В 60-е годы Софью Львовну Шнейдерман знали многие. Она долгие годы была главным бухгалтером на швейной фабрике «Восход». Швейное дело она, если помните, знала не понаслышке, да и в Янгиюльском лагере некоторое время поработала счетоводом. К тому же, она обладала ясным практическим умом вкупе с крайне ответственным отношением к любому делу. Но главным ее человеческим качеством была внутренняя доброта, о которую подзаряжались окружающие ее люди. Приведу пример. Однажды она пригласила к себе свою близкую подругу – не в гости, а вместе жить. Вдвоем веселей, а в случае чего – будет кому стакан воды подать. Подруга, кстати, гораздо младше ее, охотно согласилась – она была тоже одинока. Но пожили вместе они недолго: подруга тяжело заболела. Так вот, Софья Львовна ее выхаживала, приглашала докторов и экстрасенсов, она же потом ей «закрыла глаза», выбила место на старом кладбище и похоронила. За свой счет. Больше было некому.

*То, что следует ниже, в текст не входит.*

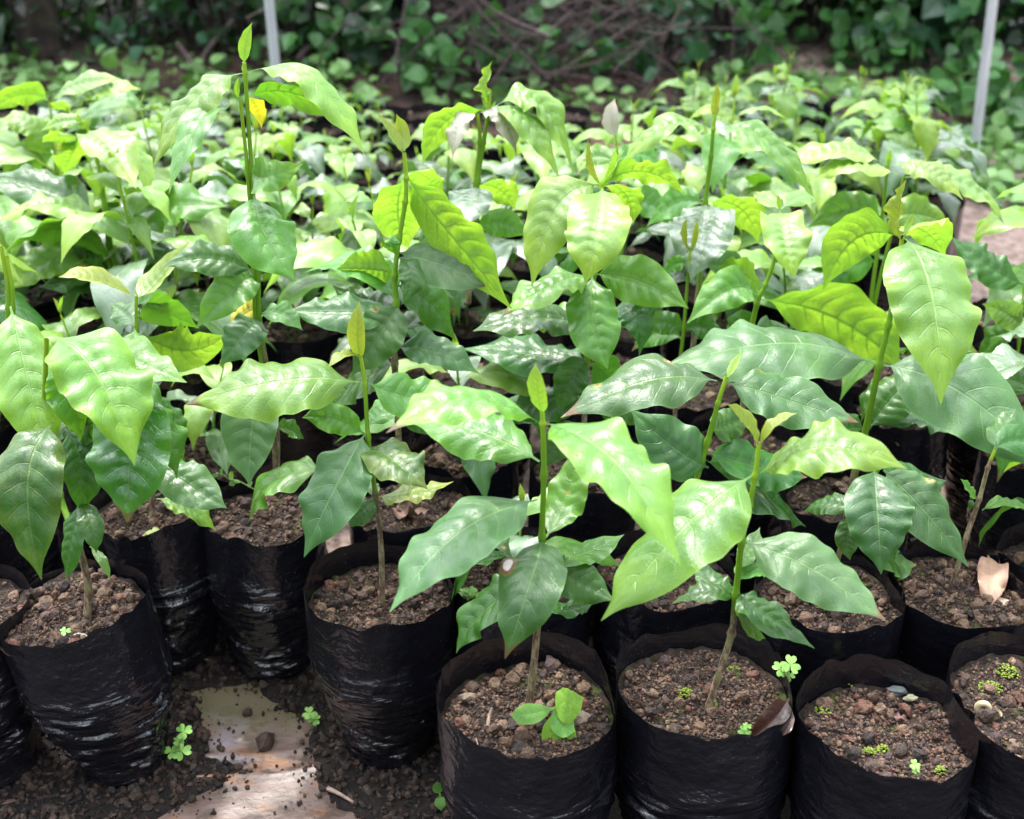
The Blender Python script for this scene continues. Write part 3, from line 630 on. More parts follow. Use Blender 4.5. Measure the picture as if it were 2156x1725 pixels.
# ------------------------------------------------------------------ grow bags
def wob(seed):
    r = np.random.RandomState(seed); a = r.randn(4)*np.array([1, .8, .5, .4]); p = r.rand(4)*6.28
    return lambda th: sum(a[k]*np.sin((k+1)*th+p[k]) for k in range(4))
def bag_geo(R, Rb, H, seed, nth=128, nz=84, rim=.004, tilt=(0, 0), wr=.0028):
    w1, w2, w3 = wob(seed), wob(seed+1), wob(seed+2); V=[]; UV=[]
    for i in range(nz+1):
        s = i/nz
        for j in range(nth):
            th = 2*PI*j/nth
            if s < .04: r0 = Rb*(.80+.2*math.sqrt(s/.04))
            else:
                q = min(1, (s-.04)/.6); q = q*q*(3-2*q); r0 = Rb+(R-Rb)*q
            top = max(0, (s-.7)/.3)
            r = r0*(1+.018*w1(th)+top*.042*w2(th)+.012*math.sin(2*th+seed))
            fold = math.exp(-((abs((th*3+seed) % (2*PI)-PI))/.09)**2)*.0024*top
            g = min(1, max(0, (.72-s)/.2))
            c, sn = math.cos(th), math.sin(th)
            wz = s*H+.016*noise.noise(Vector((c*1.6+seed, sn*1.6, s*5)))
            n1 = noise.noise(Vector((c*1.15+seed, sn*1.15, wz*62)))
            n2 = noise.noise(Vector((c*2.2+seed, sn*2.2, wz*150)))
            r += g*wr*1.45*((1-min(1,abs(n1)*3.0))**1.7*1.3+.3*n2)*min(1.0,.25+1.7*max(0,noise.noise(Vector((c*1.3,sn*1.3+seed,s*3.5)))+.25))*min(1, s/.14)
            r += .0012*noise.noise(Vector((c*3, sn*3+seed, s*6)))+fold
            z = s*H
            k = s**6
            z += k*(rim*w3(th)+.0022*noise.noise(Vector((c*6+seed, sn*6, 3.3)))+tilt[0]*c*R+tilt[1]*sn*R+.0024*math.sin(7*th+3*w1(th)))
            V.append((r*c, r*sn, z)); UV.append((j/nth, s))
    Fc = [(i*nth+j, i*nth+(j+1)%nth, (i+1)*nth+(j+1)%nth, (i+1)*nth+j) for i in range(nz) for j in range(nth)]
    return np.array(V), np.array(Fc), np.array(UV)
import bmesh
def pebble_protos():
    out = {}
    for sub, cnt in ((1, 5), (2, 8)):
        P = []
        for q in range(cnt):
            bm = bmesh.new(); bmesh.ops.create_icosphere(bm, subdivisions=sub, radius=1)
            r = np.random.RandomState(q+sub*50); sc_ = np.array([1, r.uniform(.7, 1), r.uniform(.55, .85)])
            V = []
            for v in bm.verts:
                c = v.co; d = 1+.36*noise.noise(c*1.1+Vector((q*7, 0, sub)))+.34*noise.noise(c*2.6+Vector((0, q*5, 0)))+(.1*noise.noise(c*5+Vector((q, q, 1))) if sub == 2 else 0)
                V.append(np.array(c)*d*sc_)
            P.append((np.array(V), np.array([[x.index for x in f.verts] for f in bm.faces]))); bm.free()
        out[sub] = P
    return out
PP = pebble_protos()
PCOL = np.array([.47,.375,.315])*np.array([(.20,.145,.12),(.15,.115,.11),(.24,.18,.145),(.10,.075,.07),(.30,.235,.19),(.22,.12,.09),(.13,.10,.115),(.26,.20,.15),(.055,.045,.045),(.33,.27,.22)])
def scatter(r, pos, size, sub, dark=1.0):
    """pebbles at pos (n,3) with radii size -> one merged mesh block"""
    Vs=[]; Fs=[]; Cs=[]; n=0
    for p, s in zip(pos, size):
        V, Fc = PP[sub][r.randint(len(PP[sub]))]
        q = r.randn(4); q /= np.linalg.norm(q); a, b, c, d = q
        M = np.array([[1-2*(c*c+d*d), 2*(b*c-a*d), 2*(b*d+a*c)], [2*(b*c+a*d), 1-2*(b*b+d*d), 2*(c*d-a*b)], [2*(b*d-a*c), 2*(c*d+a*b), 1-2*(b*b+c*c)]])
        Vs.append(V@M.T*s+p); Fs.append(Fc+n); n += len(V)
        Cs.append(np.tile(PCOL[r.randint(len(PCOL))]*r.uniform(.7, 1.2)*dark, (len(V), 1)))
    return np.concatenate(Vs), np.concatenate(Fs), np.concatenate(Cs)
def soil_z(x, y, seed):
    return .006*noise.noise(Vector((x*26+seed, y*26, seed)))+.0042*noise.noise(Vector((x*85+seed, y*85, 2)))+.002*noise.noise(Vector((x*210, y*210, 2)))
def soil_geo(R, z0, seed, hump=.0, nr=34, nt=96, rf=None):
    V = [(0, 0, z0+hump)]; Fc = []
    for i in range(1, nr+1):
        for j in range(nt):
            a = 2*PI*j/nt; r = (rf(a)*.993 if rf else R)*i/nr; x, y = r*math.cos(a), r*math.sin(a)
            V.append((x, y, z0+hump*(1-(i/nr)**2)+soil_z(x, y, seed)))
    F3 = [(0, 1+j, 1+(j+1)%nt, 1+(j+1)%nt) for j in range(nt)]
    F4 = [(1+(i-1)*nt+j, 1+i*nt+j, 1+i*nt+(j+1)%nt, 1+(i-1)*nt+(j+1)%nt) for i in range(1, nr) for j in range(nt)]
    return np.array(V), F3 + F4
def pebbles_for(R, z0, seed, nb=170, ns=650, hump=0, dark=1.0, big=1.0, rf=None):
    r = np.random.RandomState(seed); blocks = []
    for n, sub, lo, hi in ((nb, 2, .0028*big, .0084*big), (int(ns*1.7), 1, .0007, .0026)):
        if n == 0: continue
        a = r.rand(n)*6.28; rad = (np.array([rf(q) for q in a])*.96-.004 if rf else R*.97)*np.sqrt(r.rand(n)); s = lo+(hi-lo)*r.rand(n)**1.9
        x, y = rad*np.cos(a), rad*np.sin(a)
        z = np.array([z0+hump*(1-(q/R)**2)+soil_z(u, v, seed) for q, u, v in zip(rad, x, y)])+s*.35
        blocks.append(scatter(r, np.stack([x, y, z], 1), s, sub, dark))
    V=[]; Fc=[]; C=[]; n=0
    for v, f, c in blocks: V.append(v); Fc.append(f+n); C.append(c); n += len(v)
    return np.concatenate(V), np.concatenate(Fc), np.concatenate(C)
def film_radius(V, nth, rim, z):
    i = int(round(len(V)//nth*z/rim)); ring = V[i*nth:(i+1)*nth]; rr_ = np.hypot(ring[:, 0], ring[:, 1]); th = np.linspace(0, 2*PI, nth+1)
    return lambda a: float(np.interp(a % (2*PI), th, np.append(rr_, rr_[0])))
def grow_bag(cx, cy, label, W, seed, rim=.21, Rb=None, sink=.022, nb=80, ns=1300, rimw=.004, tilt=(0, 0), base_shift=(0, 0), group='black grow bags in the front rows', wr=.0028, moss=None, hump=.0):
    c = atz(cx, cy, rim); R = W*depth(c)/F/2
    e = thing('grow_bag', (c[0], c[1], 0.002), label, 'grow bag', group)
    V, Fc, UV = bag_geo(R, Rb or R*.76, rim, seed, rim=rimw, tilt=tilt, wr=wr)
    z0 = rim-sink; rf = film_radius(V, 128, rim, z0)
    k = (1-V[:, 2:3]/rim); V[:, :2] += k*np.array(base_shift)
    obj('film', mesh('film', V, Fc, FILM, True, UV), e)
    sv, sf = soil_geo(R*.985, z0, seed, hump, rf=rf)
    obj('soil', mesh('soil', sv, [tuple(dict.fromkeys(f)) for f in sf], SOIL, True), e)
    pv, pf, pc = pebbles_for(R*.97, z0, seed, nb, ns, hump, rf=rf)
    g = obj('pebbles', mesh('pebbles', pv, pf, PEB, False, colr=pc), e); g['kind'] = 'stuff'
    e['R'] = R; e['z0'] = z0
    return e, c, R, z0
hb = {}
hb['B1'] = grow_bag(1111, 1462, 'front centre black grow bag, a weed with broad lime leaves beside the stem', 372, 1, .212, nb=85, ns=1700, sink=.028, rimw=.003, tilt=(0, .02))
hb['B2'] = grow_bag(1492, 1441, 'front black grow bag with a shiny brown dead leaf inside its rim', 374, 2, .211, nb=55, ns=2000, sink=.024, rimw=.002)
hb['B3'] = grow_bag(1874, 1512, 'front black grow bag without a seedling, only moss cushions and gravel', 372, 3, .207, nb=95, ns=1900, sink=.030, rimw=.002, tilt=(-.06, .03))
hb['B4'] = grow_bag(2200, 1462, 'black grow bag cut by the right edge, a snail shell on its mossy soil', 400, 4, .212, nb=75, ns=1300, sink=.026)
hb['A1'] = grow_bag(152, 1272, 'left front black grow bag with a torn sloping rim and brown dirt over its wrinkles', 318, 5, .205, nb=150, ns=1500, sink=.018, rimw=.004, tilt=(.16, .06), base_shift=(.026, 0), Rb=.042, wr=.0034, hump=.006)
hb['A2'] = grow_bag(801, 1226, 'shiny wrinkled black grow bag standing alone left of the front centre bag', 316, 6, .210, nb=95, ns=1400, sink=.030, rimw=.003, Rb=.046, wr=.0034)
hb['A0'] = grow_bag(-112, 1268, 'black grow bag at the lower left corner, mostly cut off by the frame', 320, 7, .207, nb=120, ns=400, sink=.014, wr=.0032)
hb['C1'] = grow_bag(318, 1060, 'black grow bag directly behind the left front bag, a fallen pale leaf on its rim', 262, 8, .207, nb=60, ns=800, sink=.024, Rb=.048, wr=.0032)
hb['C2'] = grow_bag(548, 1066, 'shiny black grow bag with many white glints on its wrinkles, left of centre', 262, 9, .207, nb=60, ns=800, sink=.024, Rb=.050, wr=.0036)
hb['C3'] = grow_bag(1092, 1212, 'black grow bag hidden behind the front centre bag, round weeds on its rim', 300, 10, .205, nb=60, ns=800)
hb['C4'] = grow_bag(1402, 1200, 'black grow bag behind the front right seedling, its soil half covered by leaves', 300, 11, .207, nb=60, ns=800)
hb['C5'] = grow_bag(1745, 1247, 'black grow bag behind the empty front bag, under a long bluish leaf', 316, 12, .212, nb=70, ns=900, sink=.018)
hb['C6'] = grow_bag(2028, 1226, 'black grow bag on the right holding a curled tan dead leaf', 312, 13, .213, nb=90, ns=1200, sink=.020)
hb['C7'] = grow_bag(2262, 1180, 'black grow bag at the right edge behind the bag with the tan leaf', 300, 14, .215, nb=60, ns=200)
hb['D1'] = grow_bag(452, 945, 'black grow bag third from the front on the left, brown clods in its open top', 236, 15, .208, nb=55, ns=600)
hb['D2'] = grow_bag(862, 1058, 'black grow bag behind the crinkled bag, dry brown leaf scraps on its soil', 262, 16, .207, nb=50, ns=600, sink=.016)
hb['D3'] = grow_bag(975, 950, 'black grow bag in shadow behind the front centre seedling', 236, 17, .207, nb=80, ns=300)
hb['D3b'] = grow_bag(1228, 985, 'black grow bag in shadow below the skirt of pale leaves', 240, 18, .207, nb=80, ns=300)
hb['D4'] = grow_bag(1788, 1040, 'black grow bag behind the low dark leaves on the right, brown scraps on its soil', 262, 19, .207, nb=55, ns=600)
hb['D5'] = grow_bag(1556, 925, 'black grow bag behind the rust spotted leaves, right of centre', 236, 20, .207, nb=80, ns=300)
hb['D6'] = grow_bag(1898, 852, 'black grow bag beside the gravel path, its tall dark side wall showing', 212, 21, .207, nb=60, ns=250)
hb['D7'] = grow_bag(2188, 950, 'black grow bag on the far side of the gravel path at the right edge', 240, 22, .207, nb=60, ns=250)
hb['D8'] = grow_bag(200, 905, 'black grow bag under the big leaves on the left, hardly visible', 220, 23, .207, nb=60, ns=250)
hb['D0'] = grow_bag(-20, 1045, 'black grow bag at the left edge holding the twin-stemmed seedling', 260, 24, .207, nb=60, ns=250)
hb['E1'] = grow_bag(1648, 752, 'sunlit black grow bag seen between the big bluish leaf and the rust spotted one', 190, 25, .207, nb=60, ns=250)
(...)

… Прошло уже много лет, а я до сих пор вспоминаю эту маленькую, сухинькую, всегда улыбчивую женщину. Откуда брала она эти живительные силы, чтобы так отчаянно сопротивляться судьбе? Некоторые скажут: мол, человек ко всему может приспособиться, тут работает инстинкт самосохранения… ну и прочие циничные вещи. Но, примерьте ее жизнь на себя! Многие бы выдюжили, не сломались, не остервенели, не опустились? То-то же… А у меня лишь одно объяснение. Это были люди крепчайшей «дамасской» закалки, высочайшей нравственной закваски – с крепкой верой и вечной надеждой на лучшее. Это было поколение Победителей!